We disagree. In her brief, the Commissioner does not argue that there is not substantial evidence in the record to support the determination reached by the Board, only that the facts in the instant case are essentially the same as those in prior judicial decisions, cited above, including the unreported case of Matter of Troy Pub. Co. (Ross) which was decided by this court on February 21, 1980. However, a review of the record reveals there are substantial factual differences in the cases, perhaps the most significant of which is the degree of control over the method of operation of the work. The decision of the Board should therefore be affirmed.

In the instant case, claimant was paid a flat rate, which was the result of negotiations, for a specified route that could not be substantially changed without claimant’s consent. In the prior case involving the same employer, the claimant was paid by the mile, at a rate set unilaterally by the employer for all *361delivery drivers, and was assigned a different route each week. More significantly, claimant could and did hire a substitute driver or a helper without the approval of the employer. Here, claimant had her husband deliver the bundles in her place at different times for substantial periods and actually hired a young person to help her pick up and drop off the bundles.
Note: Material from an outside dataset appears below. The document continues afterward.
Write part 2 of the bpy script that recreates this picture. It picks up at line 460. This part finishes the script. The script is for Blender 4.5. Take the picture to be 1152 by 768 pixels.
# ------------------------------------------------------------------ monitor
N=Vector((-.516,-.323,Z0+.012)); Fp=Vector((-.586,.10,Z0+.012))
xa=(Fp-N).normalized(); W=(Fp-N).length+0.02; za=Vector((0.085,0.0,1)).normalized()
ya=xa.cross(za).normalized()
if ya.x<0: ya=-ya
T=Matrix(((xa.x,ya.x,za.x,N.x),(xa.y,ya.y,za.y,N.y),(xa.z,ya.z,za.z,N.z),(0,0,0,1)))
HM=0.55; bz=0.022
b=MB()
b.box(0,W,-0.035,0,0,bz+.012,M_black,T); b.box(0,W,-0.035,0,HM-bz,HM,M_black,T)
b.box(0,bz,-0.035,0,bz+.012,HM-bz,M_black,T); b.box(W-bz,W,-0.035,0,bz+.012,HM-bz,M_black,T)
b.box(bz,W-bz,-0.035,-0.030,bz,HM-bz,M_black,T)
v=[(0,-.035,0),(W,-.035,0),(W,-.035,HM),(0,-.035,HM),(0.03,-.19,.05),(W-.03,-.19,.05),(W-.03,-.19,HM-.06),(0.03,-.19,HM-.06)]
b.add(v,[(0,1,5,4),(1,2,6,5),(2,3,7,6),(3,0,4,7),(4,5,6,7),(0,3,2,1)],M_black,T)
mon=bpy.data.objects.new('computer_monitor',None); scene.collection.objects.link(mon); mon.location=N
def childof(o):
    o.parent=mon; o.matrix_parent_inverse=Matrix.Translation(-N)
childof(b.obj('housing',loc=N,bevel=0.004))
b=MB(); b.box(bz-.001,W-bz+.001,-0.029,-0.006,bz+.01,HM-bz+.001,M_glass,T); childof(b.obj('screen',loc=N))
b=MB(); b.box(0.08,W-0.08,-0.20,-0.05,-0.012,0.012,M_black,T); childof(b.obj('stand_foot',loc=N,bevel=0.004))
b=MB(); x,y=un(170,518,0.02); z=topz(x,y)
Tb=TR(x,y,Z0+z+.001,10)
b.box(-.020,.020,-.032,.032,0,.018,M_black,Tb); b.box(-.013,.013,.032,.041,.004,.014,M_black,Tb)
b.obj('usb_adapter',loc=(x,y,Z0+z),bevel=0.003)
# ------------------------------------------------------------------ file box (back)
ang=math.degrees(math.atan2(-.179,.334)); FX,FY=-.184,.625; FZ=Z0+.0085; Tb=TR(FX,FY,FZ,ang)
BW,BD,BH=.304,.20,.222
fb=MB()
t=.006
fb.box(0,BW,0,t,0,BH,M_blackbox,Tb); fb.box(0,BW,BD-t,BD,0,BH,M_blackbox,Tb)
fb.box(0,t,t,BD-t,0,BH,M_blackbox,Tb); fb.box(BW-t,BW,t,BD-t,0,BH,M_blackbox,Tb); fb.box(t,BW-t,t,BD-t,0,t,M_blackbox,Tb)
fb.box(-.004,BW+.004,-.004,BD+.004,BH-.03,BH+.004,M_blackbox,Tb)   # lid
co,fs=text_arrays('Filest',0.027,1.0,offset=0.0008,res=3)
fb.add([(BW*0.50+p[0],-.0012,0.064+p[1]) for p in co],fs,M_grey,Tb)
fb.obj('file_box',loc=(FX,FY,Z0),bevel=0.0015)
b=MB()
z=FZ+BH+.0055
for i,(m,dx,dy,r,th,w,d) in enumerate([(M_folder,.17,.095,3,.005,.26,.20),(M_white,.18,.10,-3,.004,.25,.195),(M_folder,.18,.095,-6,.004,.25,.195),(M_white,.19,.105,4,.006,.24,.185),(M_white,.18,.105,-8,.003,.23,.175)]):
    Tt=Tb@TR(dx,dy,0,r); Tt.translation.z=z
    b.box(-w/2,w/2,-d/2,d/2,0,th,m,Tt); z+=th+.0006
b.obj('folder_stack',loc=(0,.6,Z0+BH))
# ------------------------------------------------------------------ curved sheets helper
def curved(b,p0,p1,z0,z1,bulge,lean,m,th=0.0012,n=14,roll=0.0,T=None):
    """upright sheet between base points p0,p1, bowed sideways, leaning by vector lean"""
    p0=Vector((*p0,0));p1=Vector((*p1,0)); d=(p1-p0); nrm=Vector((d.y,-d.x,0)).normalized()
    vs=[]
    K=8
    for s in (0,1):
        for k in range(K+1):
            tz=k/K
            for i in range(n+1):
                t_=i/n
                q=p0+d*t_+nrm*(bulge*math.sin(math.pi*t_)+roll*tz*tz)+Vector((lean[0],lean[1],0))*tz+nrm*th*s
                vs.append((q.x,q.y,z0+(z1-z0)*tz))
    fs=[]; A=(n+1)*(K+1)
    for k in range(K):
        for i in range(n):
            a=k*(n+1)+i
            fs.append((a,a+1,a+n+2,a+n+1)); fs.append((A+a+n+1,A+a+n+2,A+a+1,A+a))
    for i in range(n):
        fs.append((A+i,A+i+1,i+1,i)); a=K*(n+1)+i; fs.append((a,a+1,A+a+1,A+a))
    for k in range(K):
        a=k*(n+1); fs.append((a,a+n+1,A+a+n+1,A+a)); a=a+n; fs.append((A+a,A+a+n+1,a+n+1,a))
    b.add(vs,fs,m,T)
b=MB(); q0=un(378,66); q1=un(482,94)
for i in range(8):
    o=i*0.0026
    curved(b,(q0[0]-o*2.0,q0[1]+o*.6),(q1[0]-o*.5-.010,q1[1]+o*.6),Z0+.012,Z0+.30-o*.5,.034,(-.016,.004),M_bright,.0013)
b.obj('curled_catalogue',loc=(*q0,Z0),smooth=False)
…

Yet, Troy always paid her for the services under the existing contractual arrangement. It clearly appears that there was a significant difference in the degree of control exercised by Troy over claimant’s performance of the work contracted for from that which existed in the prior cases. The case of Matter of Field Delivery Serv. (Roberts) (supra) therefore does not control the disposition of the instant appeal.

Decision affirmed, without costs. Main, J. P., Weiss, Mikoll, Yesawich, Jr., and Levine, JJ., concur.